Re: Simplicity Book FINISHED!
Posted: Thu Jul 14, 2016 1:58 pm
by Jac3510
Ignoring arguments that are based on a misunderstanind of the doctrine and with no attempt to rank them in terms of frequency or potency, off the top of my head:
1. DS denies God's personhood by reducing Him to a property
2. DS makes God unitarian and so denies the Trinity
3. DS denies any possibility of making positive, univocal statements about God, and therefore denies any and all meaningful assertions about Him
4. DS necessitates a type of theological fatalism, which denies free will in both God and creation
5. DS is self-contradictory, because due to (4) it renders creation necessary; but on DS nothing can be necessary except God
6. DS denies God's ability to suffer with, react to, or emotionally respond to His children, which is clearly contradictory to the biblical notion of God
7. DS isn't based on the Bible but on Greek philosophy or mere human logic, which wouldn't or doesn't apply to God
8. DS is incoherent because it makes the divine attributes identical with one another, which is absurd
And so on.
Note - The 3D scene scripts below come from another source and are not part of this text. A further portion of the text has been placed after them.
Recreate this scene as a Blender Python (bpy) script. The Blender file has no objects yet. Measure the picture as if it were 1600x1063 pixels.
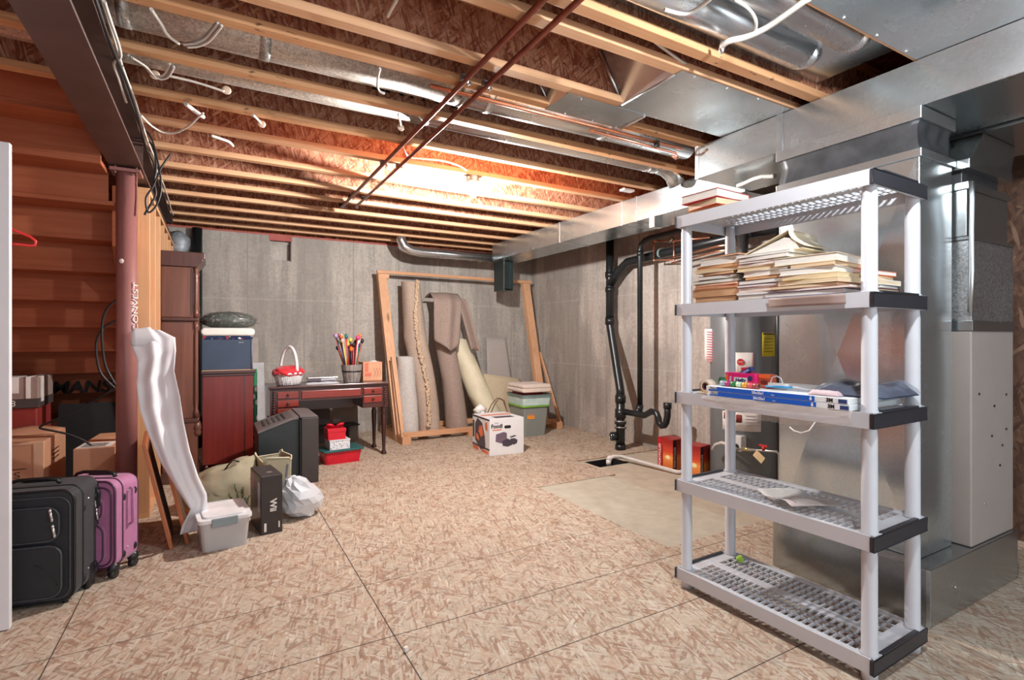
import bpy, bmesh, math, random
from math import pi, sin, cos, radians
from mathutils import Vector, Matrix, Euler

# ---------------------------------------------------------------- scene, camera, light, exposure
S = bpy.context.scene
COL = S.collection
R = random.Random(7)
CAM_Z = 1.28
cam_data = bpy.data.cameras.new('camera')
cam = bpy.data.objects.new('camera', cam_data)
COL.objects.link(cam)
cam.location = (0, 0, CAM_Z)
cam.rotation_euler = (radians(90), 0, radians(-29.6))
cam_data.sensor_width = 36.0
cam_data.lens = 818.0 / 1600.0 * 36.0
cam_data.shift_y = -4.5 / 1600.0
cam_data.clip_start = 0.05
S.camera = cam

S.view_settings.view_transform = 'Standard'
S.view_settings.look = 'None'
S.view_settings.gamma = 1.0
S.view_settings.use_curve_mapping = False
S.view_settings.exposure = 1.08

world = bpy.data.worlds.new('world')
S.world = world
world.use_nodes = True
world.node_tree.nodes['Background'].inputs[0].default_value = (0.86, 0.94, 1.0, 1)
world.node_tree.nodes['Background'].inputs[1].default_value = 0.85

BULB_STRENGTH = 3300.0      # the lit bulb seen in the middle of the room
BULB_STRENGTH_NEAR = 1100.0  # its twin hanging just above the frame
S.cycles.max_bounces = 7
S.cycles.diffuse_bounces = 4
S.cycles.glossy_bounces = 4
S.cycles.transparent_max_bounces = 12
S.cycles.caustics_reflective = False
S.cycles.caustics_refractive = False
S.cycles.sample_clamp_indirect = 6.0

# ---------------------------------------------------------------- helpers
def lin(c):
    return tuple(((v / 12.92) if v <= 0.04045 else ((v + 0.055) / 1.055) ** 2.4) for v in c)

def rgb(r, g, b):
    return lin((r / 255.0, g / 255.0, b / 255.0)) + (1.0,)

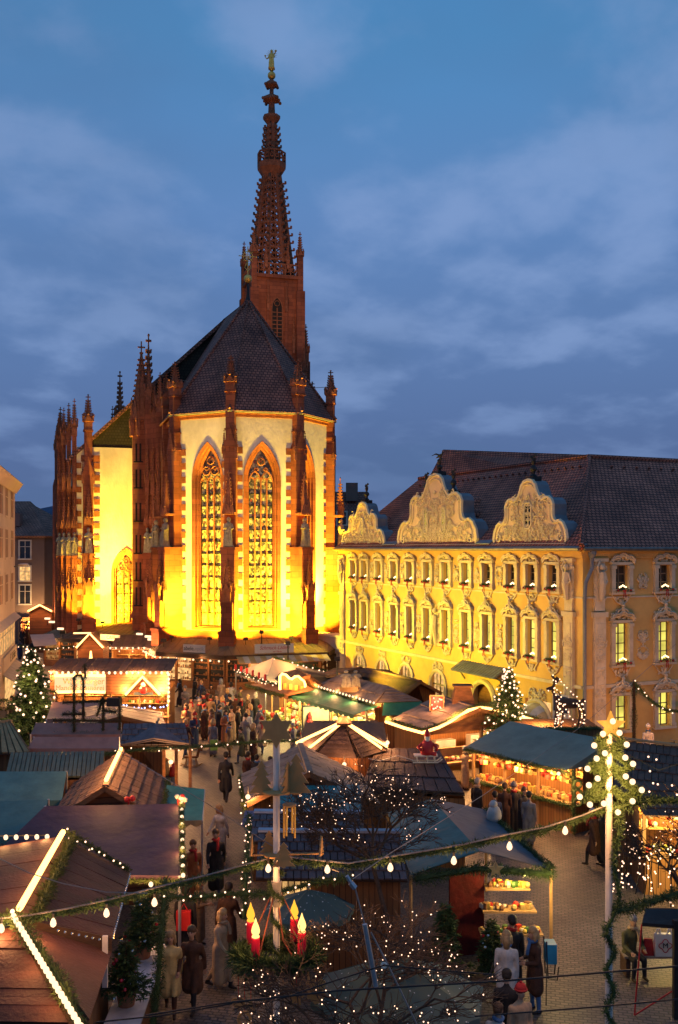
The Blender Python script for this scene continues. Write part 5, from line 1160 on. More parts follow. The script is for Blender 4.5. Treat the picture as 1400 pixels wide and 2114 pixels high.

I could list more, but those are the kinds of things people say against it. They are wrong on all counts, of course. But those are the kinds of things that they say.
Re: Simplicity Book FINISHED!
Posted: Thu Jul 14, 2016 2:03 pm
by RickD
When's the audio version coming out Jac?
I want to fall asleep listening to your voice.
Not that I mean you're boring, and would put me to sleep. But sometimes I listen to podcasts at night when it's quiet. This would be a good one to hear.